Whatever else hyperpop was—rambunctious, pleasure-forward, sonically inventive in tech and tempo, buzzy in all senses—it was never earnest. Danny L Harle and the rest of the PC Music org folded post-electroclash, Adbusters-style culture jamming with 4chan-y shitpost nihilism to a gabba beat. Clenched with irony, hyperpop chomped its bubblegum until the bubble burst. Behind production boards, its agents worked with geniuses like Charli XCX to remake pop in her own image. But in their own work, they went hyperprog. SOPHIE released a sprawling double album of shapeshifting anthems and transgenre experiments, followed by a posthumous one that largely failed to realize even loftier socio-political-rave ambitions. A.G. Cook and Arca released triple–plus albums accessorized by coding, fashion collabs, video art, re-dos. Anything, it sometimes felt like, instead of being vulnerable enough to risk failing at making something someone might truly, deeply love.
Harle now asks us to consider a new work, Cerulean, his debut album, despite the existence of a first album from 2021. Which, fine, what even is time anymore. He’s positioning it not as a bunch of songs but as a serious work of art, and not so much mainstream as Monteverdi, that operatic late Renaissance composer who was pilloried for relying on a body of dissonant harmonies. OK, a medieval harpsichord has the same keyboard and can produce the same melodies as the Logic one on your laptop. But it’s been half a century since Switched-On Bach. European tuning producing Eurotrance isn’t, compositionally, a bolt out of the blue. For a muse, Harle picks the most ancient one, the ocean, or maybe the second most ancient one, heartbreak; anyway, the one whose watery depths has been the source for powerful work by everyone from Kate Bush to SZA. That alarm you might be hearing is the siren song of prog ambition, all muso bona fides and little fun.

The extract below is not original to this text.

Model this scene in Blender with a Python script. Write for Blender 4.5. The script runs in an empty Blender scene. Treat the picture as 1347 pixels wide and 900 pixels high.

No score yet, be the first to add.
Indeed. Cerluean is anchored by a pair of instrumentals so pompous they might be camp. “Noctilucence,” named for bioluminescence after dark, is a murky combination of beachy field recordings and crashing synthetic noise. Sound waves, ocean waves, what’s the difference? “Teardrop in the Ocean” is silly like Hans Zimmer, a series of drippy crescendos that, like the title, don’t add up to much. At the heart of the album is a quartet of waterlogged compositions in which language fails the singer and melodies just sort of float by. Trance track “Island (da da da)” swaps an arpeggiator for an accordion, and sounds just like that. “Te Re Re” takes its name from the sound of finishing a yerba mate, and its sound from vocalist kacha’s churchy choral arrangements, late ’90s progressive house, and the plonky “world music” that seems to arrive any time a video game is set in a jungle village. For all that, there’s not much to grab the ear. “Laa” makes a cocktail of all of the above. And let “O Now I Am Truly Lost,” with its alienated computer blooze, be the final ripples of Imogen Heap’s “Hide and Seek”; that song’s uncanny valley is drained.
Some of the singles are wonderful. In “Starlight,” the great PinkPantheress has something to say about the paranoia of vulnerability, and Harle doesn’t get in her way, even as he shows off how well he can program hardcore techno, Y2K pop, and digital sizzle. Here is the great promise of prog, the ability to do everything and the chops to choose what of that everything to do when. Julia Michaels froths up hooks from the kind of babbling that sinks the album’s middle for “Raft in the Sea,” her charisma buoying the song’s haughty timpani-and-filigree. And with her fearless poesy, Caroline Polachek fares best of all Harle’s features; in both “Azimuth” and “On and On,” she iterates a dancefloor diva more at home at Camelot than, say, either the Paradise Garage or Pacha, and Harle really sounds like he’s having fun honoring her commitment to the bit.
Other vocals fail to emulsify. Dua Lipa, never at her best when she belts, tries so hard for Robyn’s grit and grace on “Two Hearts,” and Harle even grafts it to a decent bit of Body Talk-ish icy hot electro, but the result just makes you understand Robyn’s degree of difficulty. “Crystalize My Tears” pushes MNEK’s molten vocal runs so far into the red they seem to pixilate, while Oklou’s voice tries on every filter in the box, like a vision test that never clarifies into a point of view. It’s a bit of limp gospel house with neither spirit nor sex.
The most affecting moment of Cerulean is its most conversative, which is depressing: “Facing Away” cloaks Clairo in Björkian arrangements of sub-bass and strings. She laments for all of 75 seconds, and it’s beautiful, and also it’s like Harle just can’t take something so simple working so well. The depth of a singer with personality delivering a good hook needn’t be beneath him. Harle is talented enough to swim laps around artists like Addison Rae and Zara Larsson who are having so much fun in hyperpop’s wake. But right now he’s just treading water.